* Aim
Below are some records; repeat them all exactly, minus the pictures.

* Exercise data
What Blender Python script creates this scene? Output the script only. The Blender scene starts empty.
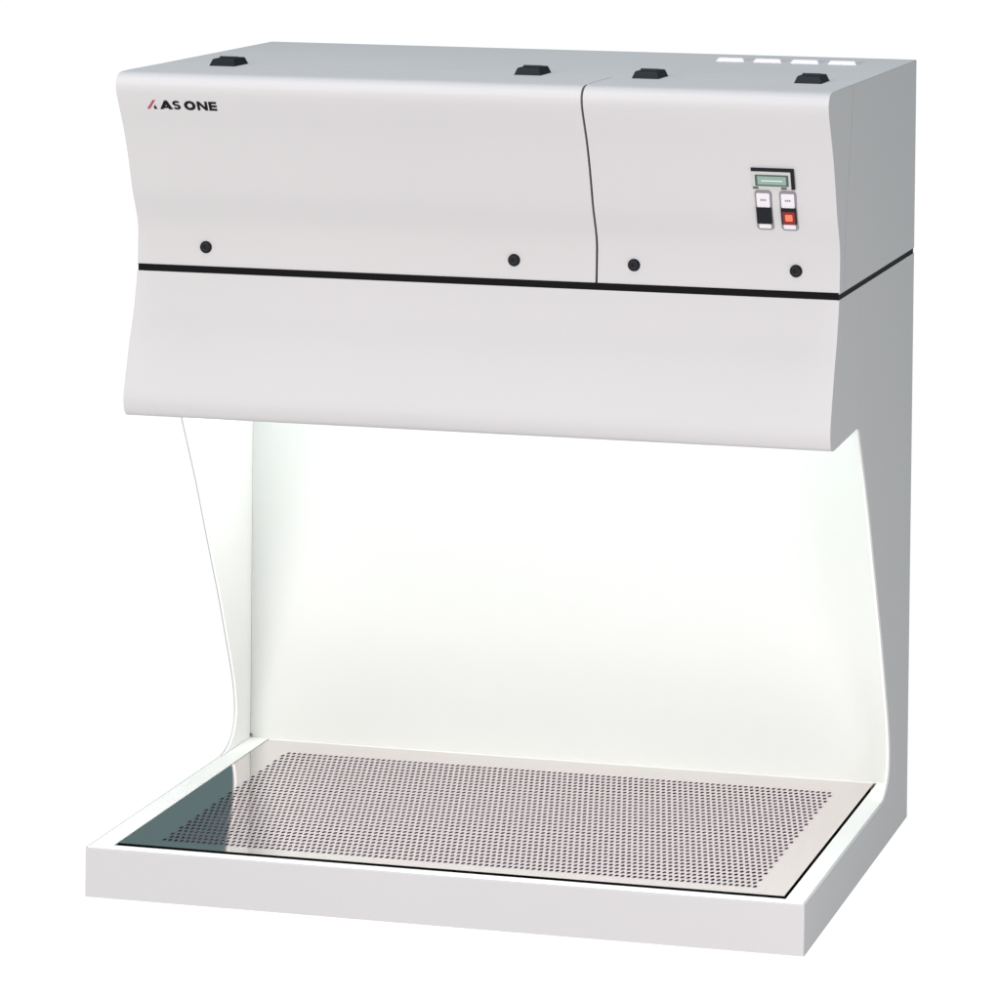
import bpy, bmesh, math
from mathutils import Vector, Matrix

C = bpy.context.scene.collection
D, HB, H = 0.795, 0.0684, 1.1248          # depth, base height, total height (width = 1)
ZL0, ZL1 = 0.8392, 0.8470                 # black gasket between lower body and upper cabinet

# ------------------------------------------------------------------ materials
def new_mat(name):
    m = bpy.data.materials.new(name); m.use_nodes = True
    return m, m.node_tree, m.node_tree.nodes['Principled BSDF']

def paint(name, col, rough=0.42, bump=0.06, scale=900.0, spec=0.4, var=0.02):
    m, t, b = new_mat(name)
    tc = t.nodes.new('ShaderNodeTexCoord')
    n = t.nodes.new('ShaderNodeTexNoise'); n.inputs['Scale'].default_value = scale
    n.inputs['Detail'].default_value = 2
    bp = t.nodes.new('ShaderNodeBump'); bp.inputs['Strength'].default_value = bump
    bp.inputs['Distance'].default_value = 0.0004
    t.links.new(tc.outputs['Object'], n.inputs['Vector'])
    t.links.new(n.outputs['Fac'], bp.inputs['Height'])
    t.links.new(bp.outputs['Normal'], b.inputs['Normal'])
    n2 = t.nodes.new('ShaderNodeTexNoise'); n2.inputs['Scale'].default_value = 3.5
    n2.inputs['Detail'].default_value = 5
    t.links.new(tc.outputs['Object'], n2.inputs['Vector'])
    mx = t.nodes.new('ShaderNodeMix'); mx.data_type = 'RGBA'
    mx.inputs[6].default_value = (*[c*(1-var) for c in col], 1)
    mx.inputs[7].default_value = (*[min(1, c*(1+var)) for c in col], 1)
    t.links.new(n2.outputs['Fac'], mx.inputs['Factor'])
    t.links.new(mx.outputs[2], b.inputs['Base Color'])
    mr = t.nodes.new('ShaderNodeMapRange')
    mr.inputs['To Min'].default_value = rough-0.05; mr.inputs['To Max'].default_value = rough+0.05
    t.links.new(n2.outputs['Fac'], mr.inputs['Value'])
    t.links.new(mr.outputs['Result'], b.inputs['Roughness'])
    b.inputs['Specular IOR Level'].default_value = spec
    return m

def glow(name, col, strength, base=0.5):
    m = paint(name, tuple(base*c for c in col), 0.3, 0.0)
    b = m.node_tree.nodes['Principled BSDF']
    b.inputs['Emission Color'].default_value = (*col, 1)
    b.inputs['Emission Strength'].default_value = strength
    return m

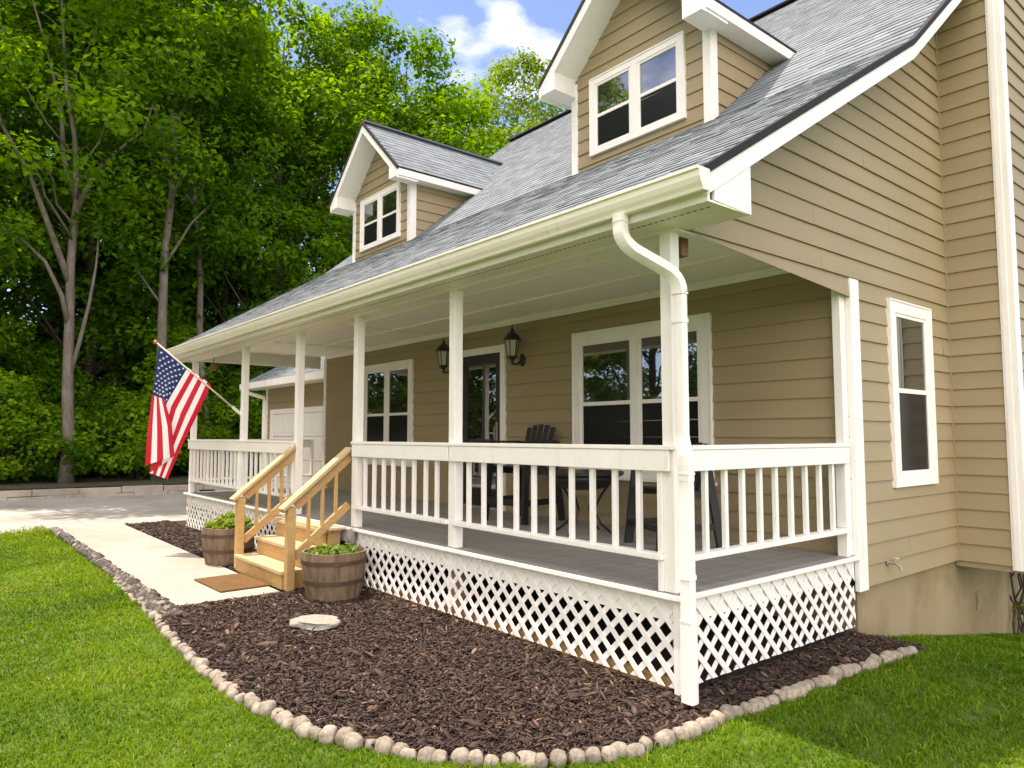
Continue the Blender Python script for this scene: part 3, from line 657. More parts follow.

* The completed task
What Blender Python script creates this scene? Output the script only. The Blender scene starts empty.
import bpy, bmesh, math
from mathutils import Vector, Matrix

C = bpy.context.scene.collection
D, HB, H = 0.795, 0.0684, 1.1248          # depth, base height, total height (width = 1)
ZL0, ZL1 = 0.8392, 0.8470                 # black gasket between lower body and upper cabinet

# ------------------------------------------------------------------ materials
def new_mat(name):
    m = bpy.data.materials.new(name); m.use_nodes = True
    return m, m.node_tree, m.node_tree.nodes['Principled BSDF']

def paint(name, col, rough=0.42, bump=0.06, scale=900.0, spec=0.4, var=0.02):
    m, t, b = new_mat(name)
    tc = t.nodes.new('ShaderNodeTexCoord')
    n = t.nodes.new('ShaderNodeTexNoise'); n.inputs['Scale'].default_value = scale
    n.inputs['Detail'].default_value = 2
    bp = t.nodes.new('ShaderNodeBump'); bp.inputs['Strength'].default_value = bump
    bp.inputs['Distance'].default_value = 0.0004
    t.links.new(tc.outputs['Object'], n.inputs['Vector'])
    t.links.new(n.outputs['Fac'], bp.inputs['Height'])
    t.links.new(bp.outputs['Normal'], b.inputs['Normal'])
    n2 = t.nodes.new('ShaderNodeTexNoise'); n2.inputs['Scale'].default_value = 3.5
    n2.inputs['Detail'].default_value = 5
    t.links.new(tc.outputs['Object'], n2.inputs['Vector'])
    mx = t.nodes.new('ShaderNodeMix'); mx.data_type = 'RGBA'
    mx.inputs[6].default_value = (*[c*(1-var) for c in col], 1)
    mx.inputs[7].default_value = (*[min(1, c*(1+var)) for c in col], 1)
    t.links.new(n2.outputs['Fac'], mx.inputs['Factor'])
    t.links.new(mx.outputs[2], b.inputs['Base Color'])
    mr = t.nodes.new('ShaderNodeMapRange')
    mr.inputs['To Min'].default_value = rough-0.05; mr.inputs['To Max'].default_value = rough+0.05
    t.links.new(n2.outputs['Fac'], mr.inputs['Value'])
    t.links.new(mr.outputs['Result'], b.inputs['Roughness'])
    b.inputs['Specular IOR Level'].default_value = spec
    return m

def glow(name, col, strength, base=0.5):
    m = paint(name, tuple(base*c for c in col), 0.3, 0.0)
    b = m.node_tree.nodes['Principled BSDF']
    b.inputs['Emission Color'].default_value = (*col, 1)
    b.inputs['Emission Strength'].default_value = strength
    return m

Continue the Blender Python script for this scene: part 3, from line 657. More parts follow.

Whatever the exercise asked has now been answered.